EXERCISE AIM:
Copy every line from the data below in which the string "scene" can be found.

DATA EXCERPT:
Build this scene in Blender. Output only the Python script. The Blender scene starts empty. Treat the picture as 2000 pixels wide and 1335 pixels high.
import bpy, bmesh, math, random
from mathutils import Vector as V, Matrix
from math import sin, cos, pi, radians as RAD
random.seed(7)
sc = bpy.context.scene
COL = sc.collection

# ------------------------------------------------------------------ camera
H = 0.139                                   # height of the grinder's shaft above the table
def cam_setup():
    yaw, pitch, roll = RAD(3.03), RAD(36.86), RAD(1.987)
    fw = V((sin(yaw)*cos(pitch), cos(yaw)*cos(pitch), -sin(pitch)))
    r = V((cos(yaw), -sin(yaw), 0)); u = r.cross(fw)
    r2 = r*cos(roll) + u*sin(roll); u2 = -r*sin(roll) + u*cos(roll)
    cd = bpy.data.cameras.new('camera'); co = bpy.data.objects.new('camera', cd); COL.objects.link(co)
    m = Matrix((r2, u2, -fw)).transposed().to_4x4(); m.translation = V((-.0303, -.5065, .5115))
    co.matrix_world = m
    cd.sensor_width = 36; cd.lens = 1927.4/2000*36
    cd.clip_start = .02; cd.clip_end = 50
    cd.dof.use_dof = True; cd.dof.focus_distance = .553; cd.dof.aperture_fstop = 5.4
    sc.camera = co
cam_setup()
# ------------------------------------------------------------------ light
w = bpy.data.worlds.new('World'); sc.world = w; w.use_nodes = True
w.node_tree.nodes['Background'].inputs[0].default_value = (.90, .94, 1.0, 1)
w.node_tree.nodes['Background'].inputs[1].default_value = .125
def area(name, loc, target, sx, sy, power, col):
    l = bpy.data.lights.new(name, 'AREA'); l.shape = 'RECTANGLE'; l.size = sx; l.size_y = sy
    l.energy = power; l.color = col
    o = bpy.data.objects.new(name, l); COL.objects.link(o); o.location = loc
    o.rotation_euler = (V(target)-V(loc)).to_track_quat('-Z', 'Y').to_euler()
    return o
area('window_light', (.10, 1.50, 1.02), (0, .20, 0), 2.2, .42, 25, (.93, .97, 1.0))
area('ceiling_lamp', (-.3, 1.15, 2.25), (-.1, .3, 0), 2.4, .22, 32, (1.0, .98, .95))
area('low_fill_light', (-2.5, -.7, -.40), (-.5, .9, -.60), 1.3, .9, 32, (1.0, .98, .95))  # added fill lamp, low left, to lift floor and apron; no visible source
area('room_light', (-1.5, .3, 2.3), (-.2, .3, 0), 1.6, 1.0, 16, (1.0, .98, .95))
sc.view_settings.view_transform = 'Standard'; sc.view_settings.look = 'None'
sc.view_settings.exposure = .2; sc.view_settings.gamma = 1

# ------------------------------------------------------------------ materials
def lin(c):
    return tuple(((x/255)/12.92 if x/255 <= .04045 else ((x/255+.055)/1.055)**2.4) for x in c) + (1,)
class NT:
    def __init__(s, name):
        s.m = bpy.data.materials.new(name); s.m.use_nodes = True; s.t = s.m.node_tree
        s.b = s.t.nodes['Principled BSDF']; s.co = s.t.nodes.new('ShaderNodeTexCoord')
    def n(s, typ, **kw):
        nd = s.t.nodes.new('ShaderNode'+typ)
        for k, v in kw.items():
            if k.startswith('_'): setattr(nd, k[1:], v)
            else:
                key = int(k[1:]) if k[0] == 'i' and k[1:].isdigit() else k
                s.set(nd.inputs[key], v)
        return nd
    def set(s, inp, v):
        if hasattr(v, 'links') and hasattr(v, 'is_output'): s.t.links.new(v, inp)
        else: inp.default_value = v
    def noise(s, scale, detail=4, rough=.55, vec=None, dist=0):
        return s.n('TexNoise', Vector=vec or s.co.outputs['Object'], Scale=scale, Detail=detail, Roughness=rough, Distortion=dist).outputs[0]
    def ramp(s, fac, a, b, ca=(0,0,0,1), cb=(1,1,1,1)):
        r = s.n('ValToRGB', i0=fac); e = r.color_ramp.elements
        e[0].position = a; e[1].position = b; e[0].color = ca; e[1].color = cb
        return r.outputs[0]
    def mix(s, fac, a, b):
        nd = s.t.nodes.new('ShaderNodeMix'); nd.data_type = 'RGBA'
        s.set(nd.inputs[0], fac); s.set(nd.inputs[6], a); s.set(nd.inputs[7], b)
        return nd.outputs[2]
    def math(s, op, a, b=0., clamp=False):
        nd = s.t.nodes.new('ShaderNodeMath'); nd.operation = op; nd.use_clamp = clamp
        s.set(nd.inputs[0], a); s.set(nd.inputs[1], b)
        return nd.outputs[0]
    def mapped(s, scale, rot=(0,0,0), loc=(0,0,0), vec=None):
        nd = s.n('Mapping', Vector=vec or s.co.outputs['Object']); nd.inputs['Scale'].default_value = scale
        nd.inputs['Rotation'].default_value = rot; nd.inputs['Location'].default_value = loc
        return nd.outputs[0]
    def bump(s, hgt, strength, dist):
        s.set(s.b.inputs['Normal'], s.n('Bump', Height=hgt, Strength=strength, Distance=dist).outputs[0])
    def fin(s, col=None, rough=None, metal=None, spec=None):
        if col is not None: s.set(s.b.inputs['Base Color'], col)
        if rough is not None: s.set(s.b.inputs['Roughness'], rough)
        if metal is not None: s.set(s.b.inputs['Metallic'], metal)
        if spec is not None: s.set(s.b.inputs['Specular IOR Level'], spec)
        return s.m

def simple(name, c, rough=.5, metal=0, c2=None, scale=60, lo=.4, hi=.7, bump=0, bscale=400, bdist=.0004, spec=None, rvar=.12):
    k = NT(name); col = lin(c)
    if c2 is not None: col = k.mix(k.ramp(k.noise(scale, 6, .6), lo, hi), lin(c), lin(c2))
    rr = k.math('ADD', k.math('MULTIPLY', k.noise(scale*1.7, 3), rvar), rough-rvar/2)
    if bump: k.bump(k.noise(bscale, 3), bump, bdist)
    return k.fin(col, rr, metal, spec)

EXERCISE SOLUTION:
Build this scene in Blender. Output only the Python script. The Blender scene starts empty. Treat the picture as 2000 pixels wide and 1335 pixels high.
sc = bpy.context.scene